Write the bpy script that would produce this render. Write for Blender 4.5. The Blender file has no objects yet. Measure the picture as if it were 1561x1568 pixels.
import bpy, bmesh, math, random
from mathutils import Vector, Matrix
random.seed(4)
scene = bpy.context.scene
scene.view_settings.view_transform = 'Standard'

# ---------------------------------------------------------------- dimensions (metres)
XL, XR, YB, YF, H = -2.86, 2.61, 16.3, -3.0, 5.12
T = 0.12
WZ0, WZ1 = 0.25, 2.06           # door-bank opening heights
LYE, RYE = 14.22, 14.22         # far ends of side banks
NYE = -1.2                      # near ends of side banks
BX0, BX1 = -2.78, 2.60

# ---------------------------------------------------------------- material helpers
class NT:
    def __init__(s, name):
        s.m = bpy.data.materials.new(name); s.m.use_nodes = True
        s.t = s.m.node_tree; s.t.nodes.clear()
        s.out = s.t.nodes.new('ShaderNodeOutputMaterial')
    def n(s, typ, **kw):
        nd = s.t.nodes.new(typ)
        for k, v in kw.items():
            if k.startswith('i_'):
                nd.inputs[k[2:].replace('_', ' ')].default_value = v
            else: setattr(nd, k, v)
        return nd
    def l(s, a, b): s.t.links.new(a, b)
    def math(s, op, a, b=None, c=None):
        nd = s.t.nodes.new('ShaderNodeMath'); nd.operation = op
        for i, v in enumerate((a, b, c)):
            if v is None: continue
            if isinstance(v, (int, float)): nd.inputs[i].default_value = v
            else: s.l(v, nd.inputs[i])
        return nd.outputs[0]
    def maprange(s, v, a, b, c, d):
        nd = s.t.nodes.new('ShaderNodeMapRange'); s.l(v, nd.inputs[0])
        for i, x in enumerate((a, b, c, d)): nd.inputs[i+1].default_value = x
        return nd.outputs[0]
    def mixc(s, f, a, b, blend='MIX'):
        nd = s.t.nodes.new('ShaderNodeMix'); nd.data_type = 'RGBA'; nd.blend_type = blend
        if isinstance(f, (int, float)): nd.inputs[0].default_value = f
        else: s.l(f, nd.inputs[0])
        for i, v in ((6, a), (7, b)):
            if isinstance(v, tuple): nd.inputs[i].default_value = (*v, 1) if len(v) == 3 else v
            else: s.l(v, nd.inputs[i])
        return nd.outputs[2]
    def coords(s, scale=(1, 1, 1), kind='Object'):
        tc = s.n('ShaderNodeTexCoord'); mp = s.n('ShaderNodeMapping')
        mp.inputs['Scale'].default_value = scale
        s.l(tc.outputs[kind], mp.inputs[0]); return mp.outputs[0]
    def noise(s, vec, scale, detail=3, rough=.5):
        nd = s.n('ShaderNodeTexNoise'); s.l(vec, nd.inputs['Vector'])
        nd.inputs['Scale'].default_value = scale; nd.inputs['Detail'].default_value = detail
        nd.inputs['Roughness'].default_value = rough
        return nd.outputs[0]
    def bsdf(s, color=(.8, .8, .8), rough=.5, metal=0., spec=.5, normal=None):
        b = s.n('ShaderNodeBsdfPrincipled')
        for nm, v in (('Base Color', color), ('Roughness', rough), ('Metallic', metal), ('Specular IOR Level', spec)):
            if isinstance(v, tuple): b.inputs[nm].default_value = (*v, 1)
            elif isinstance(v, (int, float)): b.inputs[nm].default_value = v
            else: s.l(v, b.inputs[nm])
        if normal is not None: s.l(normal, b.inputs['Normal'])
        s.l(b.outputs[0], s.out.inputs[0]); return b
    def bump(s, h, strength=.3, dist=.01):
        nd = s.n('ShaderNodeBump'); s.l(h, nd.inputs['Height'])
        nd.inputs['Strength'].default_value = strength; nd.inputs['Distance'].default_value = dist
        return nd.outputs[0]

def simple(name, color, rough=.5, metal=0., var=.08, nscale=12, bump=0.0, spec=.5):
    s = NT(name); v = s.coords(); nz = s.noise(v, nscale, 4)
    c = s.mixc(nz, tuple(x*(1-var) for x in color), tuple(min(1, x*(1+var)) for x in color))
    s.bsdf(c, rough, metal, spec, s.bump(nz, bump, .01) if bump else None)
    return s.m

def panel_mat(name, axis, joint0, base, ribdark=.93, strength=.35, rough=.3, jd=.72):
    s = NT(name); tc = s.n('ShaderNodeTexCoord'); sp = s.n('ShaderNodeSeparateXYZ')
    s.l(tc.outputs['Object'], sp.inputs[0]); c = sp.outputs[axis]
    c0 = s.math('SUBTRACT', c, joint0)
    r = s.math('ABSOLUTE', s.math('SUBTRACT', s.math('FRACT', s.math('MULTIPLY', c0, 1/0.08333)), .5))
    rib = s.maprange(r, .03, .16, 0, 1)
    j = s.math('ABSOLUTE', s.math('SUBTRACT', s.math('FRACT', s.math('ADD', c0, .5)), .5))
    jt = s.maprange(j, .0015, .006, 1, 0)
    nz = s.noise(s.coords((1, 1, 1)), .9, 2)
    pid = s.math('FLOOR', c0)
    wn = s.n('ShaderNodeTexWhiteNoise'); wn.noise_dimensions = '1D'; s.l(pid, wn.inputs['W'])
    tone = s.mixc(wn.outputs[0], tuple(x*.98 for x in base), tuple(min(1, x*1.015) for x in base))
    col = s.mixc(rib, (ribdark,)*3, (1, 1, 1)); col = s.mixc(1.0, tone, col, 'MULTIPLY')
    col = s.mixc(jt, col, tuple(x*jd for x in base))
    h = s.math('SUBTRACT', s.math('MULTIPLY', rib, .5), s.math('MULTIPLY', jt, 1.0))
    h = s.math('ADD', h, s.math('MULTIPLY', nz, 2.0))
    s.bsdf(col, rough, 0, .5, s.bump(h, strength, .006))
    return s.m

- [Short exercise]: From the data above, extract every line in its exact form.

- [Exercise solution]:
Write the bpy script that would produce this render. Write for Blender 4.5. The Blender file has no objects yet. Measure the picture as if it were 1561x1568 pixels.
import bpy, bmesh, math, random
from mathutils import Vector, Matrix
random.seed(4)
scene = bpy.context.scene
scene.view_settings.view_transform = 'Standard'

# ---------------------------------------------------------------- dimensions (metres)
XL, XR, YB, YF, H = -2.86, 2.61, 16.3, -3.0, 5.12
T = 0.12
WZ0, WZ1 = 0.25, 2.06           # door-bank opening heights
LYE, RYE = 14.22, 14.22         # far ends of side banks
NYE = -1.2                      # near ends of side banks
BX0, BX1 = -2.78, 2.60

# ---------------------------------------------------------------- material helpers
class NT:
    def __init__(s, name):
        s.m = bpy.data.materials.new(name); s.m.use_nodes = True
        s.t = s.m.node_tree; s.t.nodes.clear()
        s.out = s.t.nodes.new('ShaderNodeOutputMaterial')
    def n(s, typ, **kw):
        nd = s.t.nodes.new(typ)
        for k, v in kw.items():
            if k.startswith('i_'):
                nd.inputs[k[2:].replace('_', ' ')].default_value = v
            else: setattr(nd, k, v)
        return nd
    def l(s, a, b): s.t.links.new(a, b)
    def math(s, op, a, b=None, c=None):
        nd = s.t.nodes.new('ShaderNodeMath'); nd.operation = op
        for i, v in enumerate((a, b, c)):
            if v is None: continue
            if isinstance(v, (int, float)): nd.inputs[i].default_value = v
            else: s.l(v, nd.inputs[i])
        return nd.outputs[0]
    def maprange(s, v, a, b, c, d):
        nd = s.t.nodes.new('ShaderNodeMapRange'); s.l(v, nd.inputs[0])
        for i, x in enumerate((a, b, c, d)): nd.inputs[i+1].default_value = x
        return nd.outputs[0]
    def mixc(s, f, a, b, blend='MIX'):
        nd = s.t.nodes.new('ShaderNodeMix'); nd.data_type = 'RGBA'; nd.blend_type = blend
        if isinstance(f, (int, float)): nd.inputs[0].default_value = f
        else: s.l(f, nd.inputs[0])
        for i, v in ((6, a), (7, b)):
            if isinstance(v, tuple): nd.inputs[i].default_value = (*v, 1) if len(v) == 3 else v
            else: s.l(v, nd.inputs[i])
        return nd.outputs[2]
    def coords(s, scale=(1, 1, 1), kind='Object'):
        tc = s.n('ShaderNodeTexCoord'); mp = s.n('ShaderNodeMapping')
        mp.inputs['Scale'].default_value = scale
        s.l(tc.outputs[kind], mp.inputs[0]); return mp.outputs[0]
    def noise(s, vec, scale, detail=3, rough=.5):
        nd = s.n('ShaderNodeTexNoise'); s.l(vec, nd.inputs['Vector'])
        nd.inputs['Scale'].default_value = scale; nd.inputs['Detail'].default_value = detail
        nd.inputs['Roughness'].default_value = rough
        return nd.outputs[0]
    def bsdf(s, color=(.8, .8, .8), rough=.5, metal=0., spec=.5, normal=None):
        b = s.n('ShaderNodeBsdfPrincipled')
        for nm, v in (('Base Color', color), ('Roughness', rough), ('Metallic', metal), ('Specular IOR Level', spec)):
            if isinstance(v, tuple): b.inputs[nm].default_value = (*v, 1)
            elif isinstance(v, (int, float)): b.inputs[nm].default_value = v
            else: s.l(v, b.inputs[nm])
        if normal is not None: s.l(normal, b.inputs['Normal'])
        s.l(b.outputs[0], s.out.inputs[0]); return b
    def bump(s, h, strength=.3, dist=.01):
        nd = s.n('ShaderNodeBump'); s.l(h, nd.inputs['Height'])
        nd.inputs['Strength'].default_value = strength; nd.inputs['Distance'].default_value = dist
        return nd.outputs[0]

def simple(name, color, rough=.5, metal=0., var=.08, nscale=12, bump=0.0, spec=.5):
    s = NT(name); v = s.coords(); nz = s.noise(v, nscale, 4)
    c = s.mixc(nz, tuple(x*(1-var) for x in color), tuple(min(1, x*(1+var)) for x in color))
    s.bsdf(c, rough, metal, spec, s.bump(nz, bump, .01) if bump else None)
    return s.m

def panel_mat(name, axis, joint0, base, ribdark=.93, strength=.35, rough=.3, jd=.72):
    s = NT(name); tc = s.n('ShaderNodeTexCoord'); sp = s.n('ShaderNodeSeparateXYZ')
    s.l(tc.outputs['Object'], sp.inputs[0]); c = sp.outputs[axis]
    c0 = s.math('SUBTRACT', c, joint0)
    r = s.math('ABSOLUTE', s.math('SUBTRACT', s.math('FRACT', s.math('MULTIPLY', c0, 1/0.08333)), .5))
    rib = s.maprange(r, .03, .16, 0, 1)
    j = s.math('ABSOLUTE', s.math('SUBTRACT', s.math('FRACT', s.math('ADD', c0, .5)), .5))
    jt = s.maprange(j, .0015, .006, 1, 0)
    nz = s.noise(s.coords((1, 1, 1)), .9, 2)
    pid = s.math('FLOOR', c0)
    wn = s.n('ShaderNodeTexWhiteNoise'); wn.noise_dimensions = '1D'; s.l(pid, wn.inputs['W'])
    tone = s.mixc(wn.outputs[0], tuple(x*.98 for x in base), tuple(min(1, x*1.015) for x in base))
    col = s.mixc(rib, (ribdark,)*3, (1, 1, 1)); col = s.mixc(1.0, tone, col, 'MULTIPLY')
    col = s.mixc(jt, col, tuple(x*jd for x in base))
    h = s.math('SUBTRACT', s.math('MULTIPLY', rib, .5), s.math('MULTIPLY', jt, 1.0))
    h = s.math('ADD', h, s.math('MULTIPLY', nz, 2.0))
    s.bsdf(col, rough, 0, .5, s.bump(h, strength, .006))
    return s.m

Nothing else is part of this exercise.